If we can implement them without incurring some dire offsetting damage, balanced job complexes will answer our question who does what and will eliminate the coordinator/worker class hierarchy. But can we? In the next essay I consider why some people may feel balancing jobs is unviable and would even impose economic disaster on society, and also offer our contrary view.

1 comment

  1. avatar
    Michael April 17, 2019 12:38 pm 

    Michael Albert says the key is “All workers do a mix of tasks…”


    Once I worked as an editor, there were four of us at the highest management level. I suggested one day that since each of us have an “assistant” who earns significantly less (the old corporate division), let’s try something new. Take the editor and his/her assistant and make one salary amount, then have a simple arbitration protocol to divide the salary more equitably. At that point, the editor would still probably have made more, but not as much more. Plus, an editor with a skilled, hard-working assistant is able to do more work than, for example, I could do when at one time I had an assistant that simply did not know how to do the work and did not have great interest in improving.

    You would have thought I had just placed a bomb on the table that was going to explode any second. But I was thinking in terms quality of output and not hierarchical titles and privileges. Plus, I already did my own typing and other related tasks that were often assigned to “secretaries” who were all women–another issue.

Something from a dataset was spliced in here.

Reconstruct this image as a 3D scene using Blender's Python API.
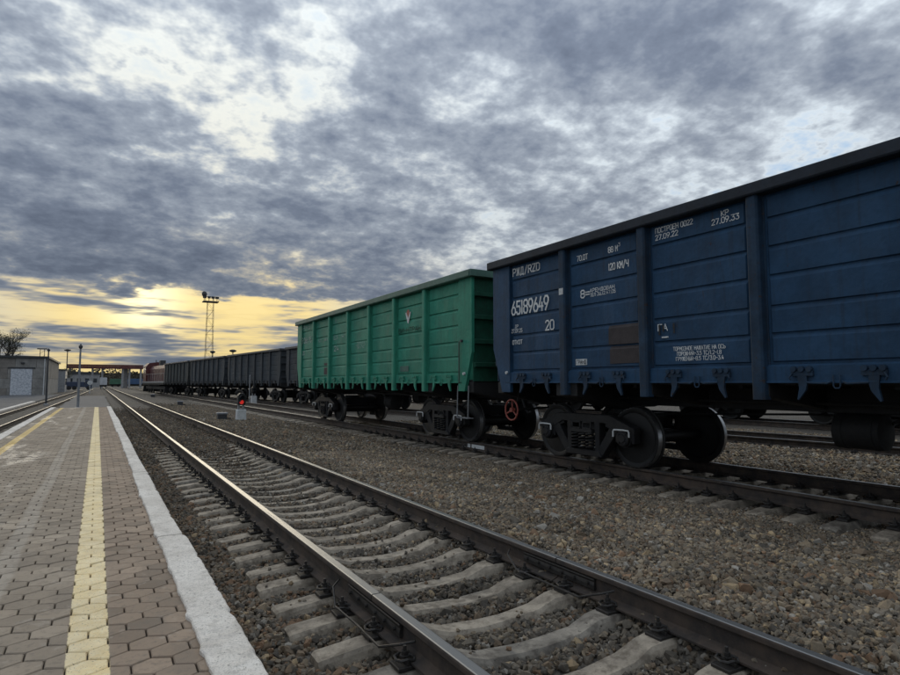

    Added to this, I grew up in a working class family and worked in construction until I graduated from college. I knew what hard work it was, how skills needed to be acquired or learned, and the physical stamina that was needed to work 8 to 9 hours a day.

    This seems like a huge undertaking, but if fairness, welfare, mutual respect, and higher quality output mean anything, Michael Albert’s comments are powerfully important. Otherwise we are just up-dating ancient feudalism or brutal hierarchical capitalism.